Teachers and students are experiencing classes from Mississippi State University professors in an almost typical setting. The only difference is that the pupils are scattered across America while the professors stay in Starkville. MSU is currently involved in producing teleconferences and telecourses which are made possible by an uplink satellite system established six months ago.


According to David Hutto, director of the University Television Center, the studio is connected to an uplink which transmits to a satellite enabling the programs to be broadcast across North America. Hutto said MSU is the only university in Mississippi that has an uplink and plans are being made to establish 150200 downlinks in the state's high schools and colleges.
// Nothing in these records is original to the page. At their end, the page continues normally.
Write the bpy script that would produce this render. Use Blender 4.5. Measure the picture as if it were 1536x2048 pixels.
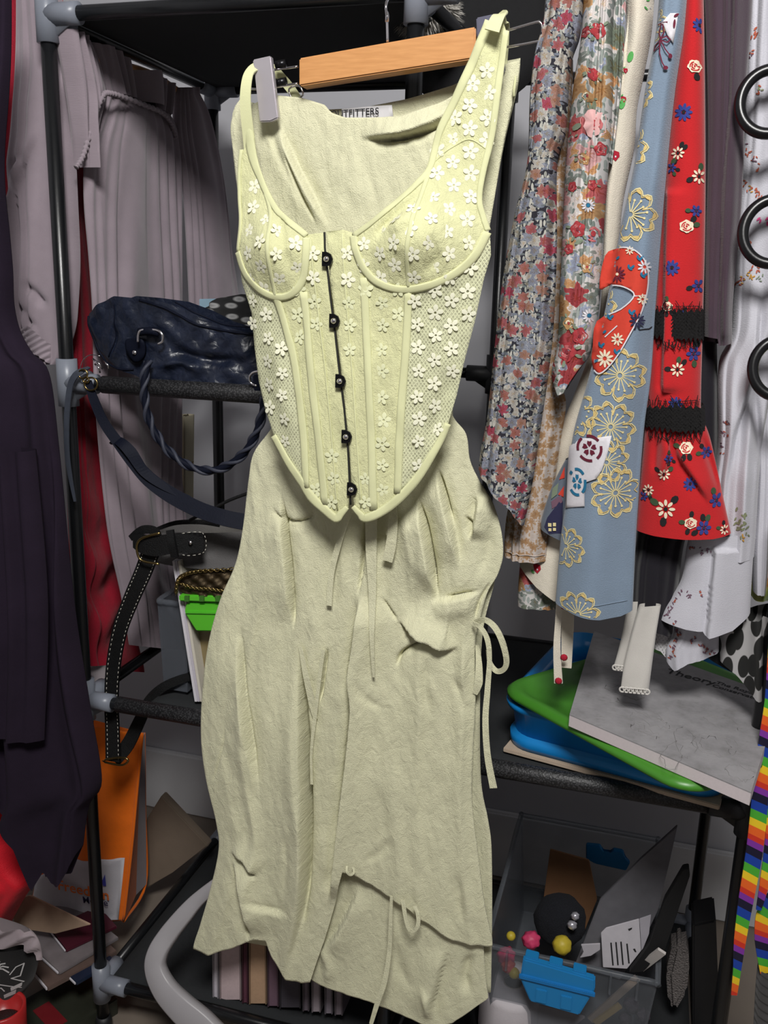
import bpy, bmesh, math, random
import numpy as np
from mathutils import Vector, Matrix
from mathutils.geometry import delaunay_2d_cdt
random.seed(7); rng = np.random.RandomState(7)
S = bpy.context.scene
for o in list(bpy.data.objects): bpy.data.objects.remove(o)
COL = S.collection

# ------------------------------------------------------------------ camera
FPX = 1828.4
CAM = np.array([0.0, 0.0, 1.2])
YAW, PIT, ROL = (math.radians(a) for a in (15.93, 13.98, 1.59))
fw = np.array([-math.sin(YAW)*math.cos(PIT), math.cos(YAW)*math.cos(PIT), -math.sin(PIT)])
rt0 = np.array([math.cos(YAW), math.sin(YAW), 0.0]); up0 = np.cross(rt0, fw)
rt = math.cos(ROL)*rt0 + math.sin(ROL)*up0; up = -math.sin(ROL)*rt0 + math.cos(ROL)*up0
cd = bpy.data.cameras.new('camera'); cam = bpy.data.objects.new('camera', cd); COL.objects.link(cam)
cam.matrix_world = Matrix(((rt[0], up[0], -fw[0], CAM[0]), (rt[1], up[1], -fw[1], CAM[1]), (rt[2], up[2], -fw[2], CAM[2]), (0, 0, 0, 1)))
cd.sensor_fit = 'VERTICAL'; cd.sensor_height = 36; cd.lens = FPX/2048*36; cd.clip_start = 0.02
S.camera = cam

# ------------------------------------------------------------------ world, lights, exposure
w = bpy.data.worlds.new('room_ambient'); S.world = w; w.use_nodes = True
w.node_tree.nodes['Background'].inputs[0].default_value = (0.93, 0.95, 1.0, 1)
w.node_tree.nodes['Background'].inputs[1].default_value = 0.10
def area(name, loc, tgt, size, power, col):
    l = bpy.data.lights.new(name, 'AREA'); l.shape = 'DISK'; l.size = size; l.energy = power; l.color = col
    o = bpy.data.objects.new(name, l); COL.objects.link(o); o.location = loc
    o.rotation_euler = (Vector(tgt)-Vector(loc)).to_track_quat('-Z', 'Y').to_euler(); return o
area('ceiling_lamp_light', (0.10, -0.30, 2.30), (-0.2, 1.1, 0.7), 0.5, 49, (1.0, 0.985, 0.96))
S.view_settings.view_transform = 'Standard'; S.view_settings.look = 'None'
S.view_settings.gamma = 1.0; S.view_settings.exposure = 0.0
S.view_settings.use_curve_mapping = False

# ------------------------------------------------------------------ pixel -> place helpers
def ray(x, y):
    x = np.asarray(x, float); y = np.asarray(y, float)
    return fw + rt*((x-768)/FPX)[..., None] + up*((1024-y)/FPX)[..., None]
def PY(x, y, Y):
    d = ray(x, y); return CAM + d*(np.asarray(Y)/d[..., 1])[..., None]
def PZ(x, y, Z):
    d = ray(x, y); return CAM + d*((np.asarray(Z)-CAM[2])/d[..., 2])[..., None]
def PX(x, y, X):
    d = ray(x, y); return CAM + d*(np.asarray(X)/d[..., 0])[..., None]
def py(x, y, Y): return PY(np.array(x), np.array(y), Y)
def pz(x, y, Z): return PZ(np.array(x), np.array(y), Z)

# ------------------------------------------------------------------ materials
MATS = {}
def lin(c):
    return tuple(((v/255)/12.92 if v/255 <= .04045 else ((v/255+.055)/1.055)**2.4) for v in c)
class NT:
    def __init__(s, name):
        s.m = bpy.data.materials.new(name); s.m.use_nodes = True; s.t = s.m.node_tree; s.n = s.t.nodes
        s.b = s.n['Principled BSDF']; s.out = s.n['Material Output']
    def new(s, typ, **k):
        n = s.n.new(typ)
        for a, v in k.items():
            if a == 'ins':
                for i, x in v.items():
                    n.inputs[i].default_value = x
            else: setattr(n, a, v)
        return n
    def link(s, a, b): s.t.links.new(a, b)
    def uv(s, sc=(1, 1, 1), rot=0):
        tc = s.new('ShaderNodeTexCoord'); mp = s.new('ShaderNodeMapping')
        mp.inputs['Scale'].default_value = sc; mp.inputs['Rotation'].default_value = (0, 0, rot)
        s.link(tc.outputs['UV'], mp.inputs['Vector']); return mp.outputs['Vector']
    def obj(s, sc=(1, 1, 1)):
        tc = s.new('ShaderNodeTexCoord'); mp = s.new('ShaderNodeMapping')
        mp.inputs['Scale'].default_value = sc
        s.link(tc.outputs['Object'], mp.inputs['Vector']); return mp.outputs['Vector']
    def ramp(s, fac, stops, interp='LINEAR'):
        r = s.new('ShaderNodeValToRGB'); r.color_ramp.interpolation = interp
        e = r.color_ramp.elements
        while len(e) < len(stops): e.new(0.5)
        for i, (p, c) in enumerate(stops):
            e[i].position = p; e[i].color = (*c, 1) if len(c) == 3 else c
        s.link(fac, r.inputs[0]); return r.outputs[0]
    def mix(s, fac, a, b, mode='MIX'):
        m = s.new('ShaderNodeMix', data_type='RGBA', blend_type=mode)
        for sock, v in ((m.inputs[0], fac), (m.inputs[6], a), (m.inputs[7], b)):
            if isinstance(v, (int, float)): sock.default_value = v
            elif isinstance(v, tuple): sock.default_value = (*v, 1) if len(v) == 3 else v
            else: s.link(v, sock)
        return m.outputs[2]
    def noise(s, vec, scale, detail=3, rough=.5):
        n = s.new('ShaderNodeTexNoise'); n.inputs['Scale'].default_value = scale
        n.inputs['Detail'].default_value = detail; n.inputs['Roughness'].default_value = rough
        s.link(vec, n.inputs['Vector']); return n.outputs[0]
    def bump(s, h, strength=.3, dist=.001):
        b = s.new('ShaderNodeBump'); b.inputs['Strength'].default_value = strength; b.inputs['Distance'].default_value = dist
        s.link(h, b.inputs['Height']); s.link(b.outputs[0], s.b.inputs['Normal'])
    def base(s, v):
        if isinstance(v, tuple): s.b.inputs['Base Color'].default_value = (*v, 1)
        else: s.link(v, s.b.inputs['Base Color'])
    def set(s, **k):
        for a, v in k.items(): s.b.inputs[a.replace('_', ' ')].default_value = v

def plain(name, c, rough=.6, metal=0, var=.12, scale=60, bump=.15, dist=.0006, trans=0, ior=1.45, alpha=1, spec=.5, coat=0):
    """procedural material in object space: colour with slight mottling and fine relief"""
    if name in MATS: return MATS[name]
    t = NT(name); v = t.obj(); c = lin(c)
    n = t.noise(v, scale, 4)
    t.base(t.mix(n, tuple(x*(1-var) for x in c), tuple(min(1, x*(1+var)) for x in c)))
    t.set(Roughness=rough, Metallic=metal, IOR=ior, Alpha=alpha)
    t.b.inputs['Specular IOR Level'].default_value = spec
    t.b.inputs['Coat Weight'].default_value = coat
    t.b.inputs['Transmission Weight'].default_value = trans
    if bump: t.bump(t.noise(v, scale*6, 3), bump, dist)
    MATS[name] = t.m; return t.m

def cloth(name, c, weave=900, crinkle=0, var=.07, sheen=.2, rough=.9, bump=.35, c2=None, subsurf=0):
    """woven fabric in UV metres: thread bump, crinkle relief and slight colour variation"""
    if name in MATS: return MATS[name]
    t = NT(name); v = t.uv(); c = lin(c); c2 = lin(c2) if c2 else tuple(x*(1-var*2) for x in c)
    n = t.noise(v, 14, 5, .6)
    t.base(t.mix(t.ramp(n, [(.3, (0, 0, 0)), (.7, (1, 1, 1))]), c2, tuple(min(1, x*(1+var)) for x in c)))
    t.set(Roughness=rough); t.b.inputs['Sheen Weight'].default_value = sheen
    t.b.inputs['Specular IOR Level'].default_value = .15
    wv = t.noise(v, weave, 2)
    if crinkle:
        a = t.new('ShaderNodeMath', operation='MULTIPLY_ADD')
        vo = t.new('ShaderNodeTexNoise'); vo.inputs['Scale'].default_value = crinkle; vo.inputs['Detail'].default_value = 5
        vo.inputs['Distortion'].default_value = .6; vo.inputs['Roughness'].default_value = .62
        t.link(t.uv((1, .55, 1)), vo.inputs['Vector'])
        t.link(vo.outputs[0], a.inputs[0]); a.inputs[1].default_value = 3.0; t.link(wv, a.inputs[2])
        t.bump(a.outputs[0], bump, .0022)
    else: t.bump(wv, bump, .0008)
    MATS[name] = t.m; return t.m

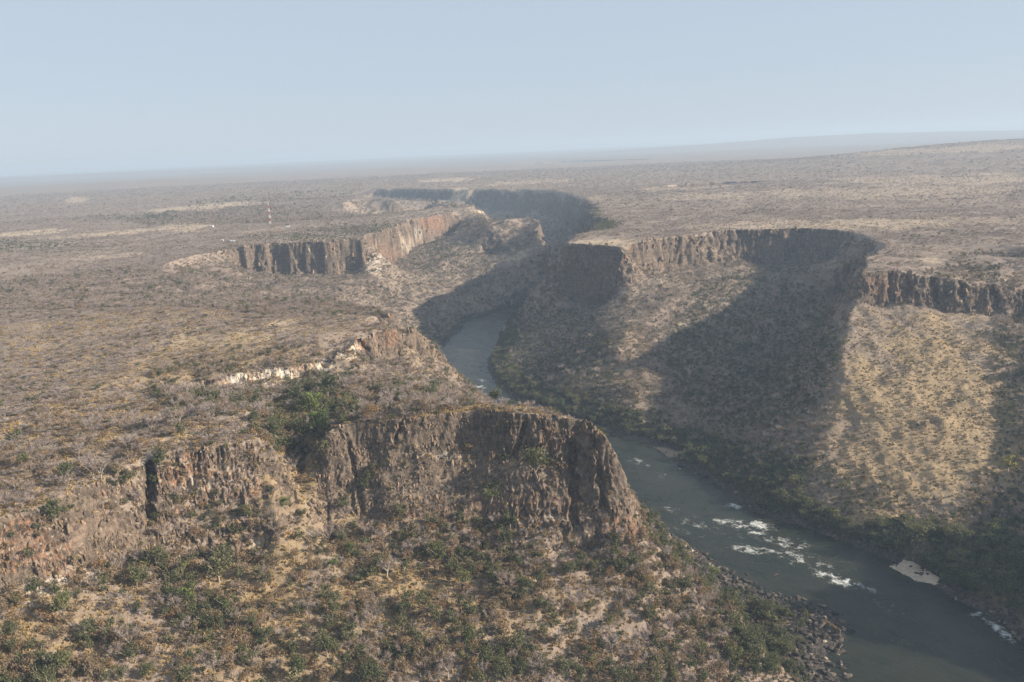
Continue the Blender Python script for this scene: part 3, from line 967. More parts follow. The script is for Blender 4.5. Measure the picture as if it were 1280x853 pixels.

Downlinks have already been established at the University of Southern Mississippi and the University of Mississippi so they can receive telecommunication from MSU. The teleconferences are each short term learning experiences. Hutto said there are a number of teleconferences being planned by different groups within the university that are trying to receive funding.


Although telecourses have already been given, MSU held its first teleconference Thursday entitled “AIDS in the College Community: From Crisis to Management.” MSU received this downlinked conference along with other universities across the country. Brian Hoots, audio video producer at the University Television Center, said MSU received a grant to start the project. This program is part of the Star Schools Project which is federally funded. Hoots said, "This is an effort to provide distant leaming to rural schools throughout America."


According to Hoots, the first telecourse was offered in October. The course was taught by Regina Procell, a doctoral candidate. The course was for junior high school science teachers to help them become better prepared in advanced math and science classes. MSU is part of the TI-IN network which reaches audiences in 28 states. Hoots said students in an advanced television production course were used as a production crew for the telecourses. The students spent six weeks preparing for the first live program which aired Oct. 4.


Students had opportunities to be floor directors, assistant directors and cameramen as well as assisting in pre-production and post-production every Wednesday afternoon when the program aired. Beginning in January, three new telecourses will be offered.


“Demonstration and Concepts for Physics Teachers l” will be taught by Sandra Harpole, assistant professor of Physics and Astronomy. “Geology; Science of the Living Earth" will be taught by Mario Caputo, assistant professor of Geology.


Joe Thompson, an aerospace professor, will be teaching a pilot course in conjunction with Oklahoma State University. Students at OSU can take this course for credit. Students in Mississippi will also be taking this class, which will include one-way video and two-way audio.


The College of Arts and Sciences, the College of Education and the Department of Continuing Education are all taking part in the telecommunications advances on campus, Hutto said.